A veces explotamos. Y no sabemos por qué. Puede ser por un detalle, algo minúsculo que nos hace reaccionar de una manera desproporcionada. No nos entienden. Nosotros tampoco. No sabemos cómo hemos llegado hasta ahí.
El origen de esa reacción se sitúa mucho tiempo antes. Un tiempo en el que hemos ido aguantando, hemos callado, quitado importancia a las cosas, repitiéndonos que no es para tanto, que no tiene importancia… ese es el problema, que sí que tiene importancia. Cualquier cosa que nos afecte tiene importancia.
Pero como digo, actuamos como una botella, ponemos un corcho y procuramos que no salga al exterior nada de lo que sentimos, de lo que pensamos. Procuramos que no se nos note. Y aguantamos, tenemos mucho aguante. Aguantamos esa presión que a veces notamos en a boca del estómago y otras en el pecho. Y pasa el tiempo. Y se van sumando otras situaciones…

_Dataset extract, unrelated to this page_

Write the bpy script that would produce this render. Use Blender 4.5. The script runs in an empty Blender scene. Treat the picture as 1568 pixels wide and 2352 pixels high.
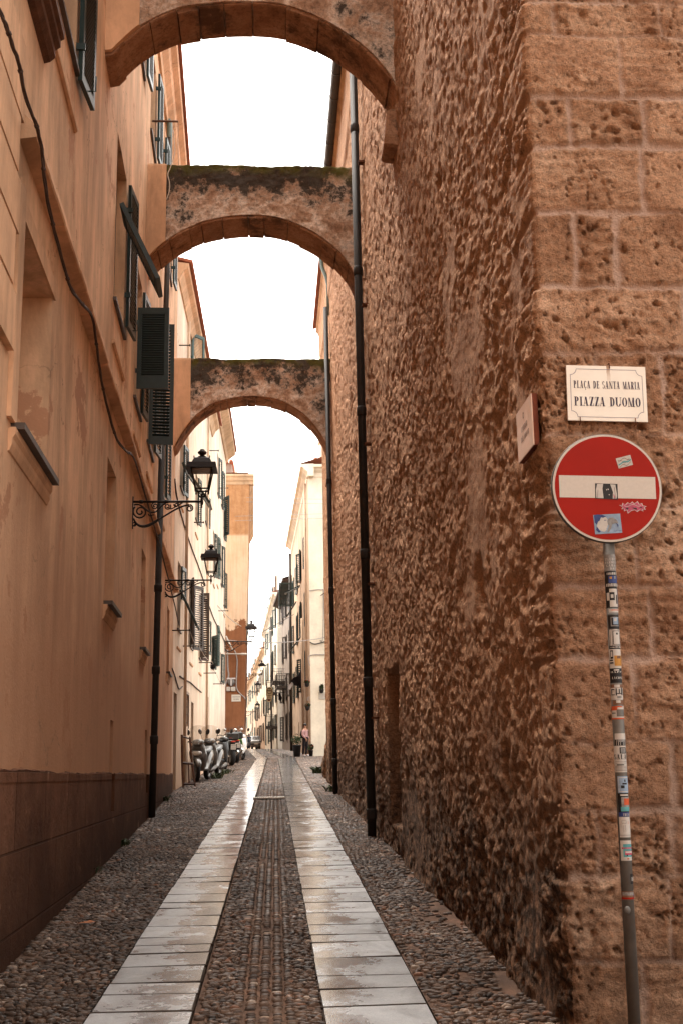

Hasta que un día, sin esperarlo, no aguantamos más y, ante cualquier situación, de repente esa botella se descorcha y, como una botella de champán, desborda por todos lados. Cuando eso ocurre no nos gustamos, no nos reconocemos en esa actitud, y pensamos que es mejor cuando aguantamos. Todo parece mejor cuando aguantamos: no hay problemas con nadie, no hay malas palabras, no hay enojos,… sólo tenemos que aguantar más, tolerar mejor esa presión. Y eso intentamos. Hasta la próxima vez, que se vuelve a descorchar la botella.
Y así pasamos de aguantar a explotar y viceversa. Porque aunque parezca que son extremos opuestos, realmente ambos están más cerca de lo que pensamos: uno nos lleva al otro. Aguantar nos lleva a explotar y explotar nos lleva a querer aguantar.
Pero como en casi todo hay un término medio. Ese que aparece al poco tiempo de descorchar la botella. Cuando la presión inicial que hace que se desparrame un poco de champán sale, llega la calma, la tranquilidad. Si no dejamos que se nos acumulen las emociones negativas, los pensamientos negativos y los dejamos salir poco a poco, en el momento en el que los tenemos, no llegamos a sentir esa presión tan fuerte y no llegamos a explotar como ese corcho que ya no aguanta más.